3D scene scripts:
━━━━
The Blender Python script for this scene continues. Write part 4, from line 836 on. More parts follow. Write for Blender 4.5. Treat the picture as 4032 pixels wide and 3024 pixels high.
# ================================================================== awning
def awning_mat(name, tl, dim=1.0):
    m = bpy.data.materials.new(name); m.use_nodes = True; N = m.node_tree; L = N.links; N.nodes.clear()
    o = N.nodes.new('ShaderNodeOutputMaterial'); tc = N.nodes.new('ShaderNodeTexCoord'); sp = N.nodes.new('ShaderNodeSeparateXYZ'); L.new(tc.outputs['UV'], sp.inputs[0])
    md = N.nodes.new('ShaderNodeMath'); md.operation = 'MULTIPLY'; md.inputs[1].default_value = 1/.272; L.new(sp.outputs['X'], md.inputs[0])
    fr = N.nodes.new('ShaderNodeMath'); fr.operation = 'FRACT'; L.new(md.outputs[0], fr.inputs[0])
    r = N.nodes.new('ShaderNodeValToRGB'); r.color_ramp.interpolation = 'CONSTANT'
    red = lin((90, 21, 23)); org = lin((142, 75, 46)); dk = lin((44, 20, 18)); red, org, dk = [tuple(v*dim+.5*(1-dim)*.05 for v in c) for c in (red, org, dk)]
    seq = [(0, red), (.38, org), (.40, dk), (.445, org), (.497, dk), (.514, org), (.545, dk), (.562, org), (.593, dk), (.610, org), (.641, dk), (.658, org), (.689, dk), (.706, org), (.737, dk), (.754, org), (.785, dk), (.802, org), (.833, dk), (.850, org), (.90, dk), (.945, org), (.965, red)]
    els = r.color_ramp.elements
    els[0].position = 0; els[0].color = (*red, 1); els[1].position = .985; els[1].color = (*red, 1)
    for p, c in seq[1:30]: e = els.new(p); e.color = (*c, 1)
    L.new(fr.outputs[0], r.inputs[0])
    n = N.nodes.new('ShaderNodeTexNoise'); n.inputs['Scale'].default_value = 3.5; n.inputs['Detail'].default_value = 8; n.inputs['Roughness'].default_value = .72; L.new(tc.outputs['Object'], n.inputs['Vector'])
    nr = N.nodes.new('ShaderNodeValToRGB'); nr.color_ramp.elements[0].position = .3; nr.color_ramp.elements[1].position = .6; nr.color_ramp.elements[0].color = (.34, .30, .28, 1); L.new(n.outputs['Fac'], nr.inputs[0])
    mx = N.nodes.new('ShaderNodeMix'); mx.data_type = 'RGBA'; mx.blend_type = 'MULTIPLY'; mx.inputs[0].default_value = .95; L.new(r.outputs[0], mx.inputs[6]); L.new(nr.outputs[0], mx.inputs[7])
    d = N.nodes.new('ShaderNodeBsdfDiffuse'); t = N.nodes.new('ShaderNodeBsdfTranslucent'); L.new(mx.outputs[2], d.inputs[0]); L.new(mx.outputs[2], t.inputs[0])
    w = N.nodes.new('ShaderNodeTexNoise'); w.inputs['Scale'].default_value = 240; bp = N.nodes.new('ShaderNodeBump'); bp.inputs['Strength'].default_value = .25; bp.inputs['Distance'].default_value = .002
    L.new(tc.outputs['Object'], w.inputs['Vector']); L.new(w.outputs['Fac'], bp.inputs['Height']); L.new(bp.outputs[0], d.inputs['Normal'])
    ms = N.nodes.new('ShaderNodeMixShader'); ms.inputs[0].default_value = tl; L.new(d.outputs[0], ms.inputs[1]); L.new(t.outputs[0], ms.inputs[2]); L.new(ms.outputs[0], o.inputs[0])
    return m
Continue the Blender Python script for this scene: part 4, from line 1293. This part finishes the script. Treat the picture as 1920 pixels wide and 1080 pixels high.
━━━━
### Problem to work on
Each line of the material above must be retyped precisely.

### Solution for this exercise
The Blender Python script for this scene continues. Write part 4, from line 836 on. More parts follow. Write for Blender 4.5. Treat the picture as 4032 pixels wide and 3024 pixels high.
# ================================================================== awning
def awning_mat(name, tl, dim=1.0):
    m = bpy.data.materials.new(name); m.use_nodes = True; N = m.node_tree; L = N.links; N.nodes.clear()
    o = N.nodes.new('ShaderNodeOutputMaterial'); tc = N.nodes.new('ShaderNodeTexCoord'); sp = N.nodes.new('ShaderNodeSeparateXYZ'); L.new(tc.outputs['UV'], sp.inputs[0])
    md = N.nodes.new('ShaderNodeMath'); md.operation = 'MULTIPLY'; md.inputs[1].default_value = 1/.272; L.new(sp.outputs['X'], md.inputs[0])
    fr = N.nodes.new('ShaderNodeMath'); fr.operation = 'FRACT'; L.new(md.outputs[0], fr.inputs[0])
    r = N.nodes.new('ShaderNodeValToRGB'); r.color_ramp.interpolation = 'CONSTANT'
    red = lin((90, 21, 23)); org = lin((142, 75, 46)); dk = lin((44, 20, 18)); red, org, dk = [tuple(v*dim+.5*(1-dim)*.05 for v in c) for c in (red, org, dk)]
    seq = [(0, red), (.38, org), (.40, dk), (.445, org), (.497, dk), (.514, org), (.545, dk), (.562, org), (.593, dk), (.610, org), (.641, dk), (.658, org), (.689, dk), (.706, org), (.737, dk), (.754, org), (.785, dk), (.802, org), (.833, dk), (.850, org), (.90, dk), (.945, org), (.965, red)]
    els = r.color_ramp.elements
    els[0].position = 0; els[0].color = (*red, 1); els[1].position = .985; els[1].color = (*red, 1)
    for p, c in seq[1:30]: e = els.new(p); e.color = (*c, 1)
    L.new(fr.outputs[0], r.inputs[0])
    n = N.nodes.new('ShaderNodeTexNoise'); n.inputs['Scale'].default_value = 3.5; n.inputs['Detail'].default_value = 8; n.inputs['Roughness'].default_value = .72; L.new(tc.outputs['Object'], n.inputs['Vector'])
    nr = N.nodes.new('ShaderNodeValToRGB'); nr.color_ramp.elements[0].position = .3; nr.color_ramp.elements[1].position = .6; nr.color_ramp.elements[0].color = (.34, .30, .28, 1); L.new(n.outputs['Fac'], nr.inputs[0])
    mx = N.nodes.new('ShaderNodeMix'); mx.data_type = 'RGBA'; mx.blend_type = 'MULTIPLY'; mx.inputs[0].default_value = .95; L.new(r.outputs[0], mx.inputs[6]); L.new(nr.outputs[0], mx.inputs[7])
    d = N.nodes.new('ShaderNodeBsdfDiffuse'); t = N.nodes.new('ShaderNodeBsdfTranslucent'); L.new(mx.outputs[2], d.inputs[0]); L.new(mx.outputs[2], t.inputs[0])
    w = N.nodes.new('ShaderNodeTexNoise'); w.inputs['Scale'].default_value = 240; bp = N.nodes.new('ShaderNodeBump'); bp.inputs['Strength'].default_value = .25; bp.inputs['Distance'].default_value = .002
    L.new(tc.outputs['Object'], w.inputs['Vector']); L.new(w.outputs['Fac'], bp.inputs['Height']); L.new(bp.outputs[0], d.inputs['Normal'])
    ms = N.nodes.new('ShaderNodeMixShader'); ms.inputs[0].default_value = tl; L.new(d.outputs[0], ms.inputs[1]); L.new(t.outputs[0], ms.inputs[2]); L.new(ms.outputs[0], o.inputs[0])
    return m
Continue the Blender Python script for this scene: part 4, from line 1293. This part finishes the script. Treat the picture as 1920 pixels wide and 1080 pixels high.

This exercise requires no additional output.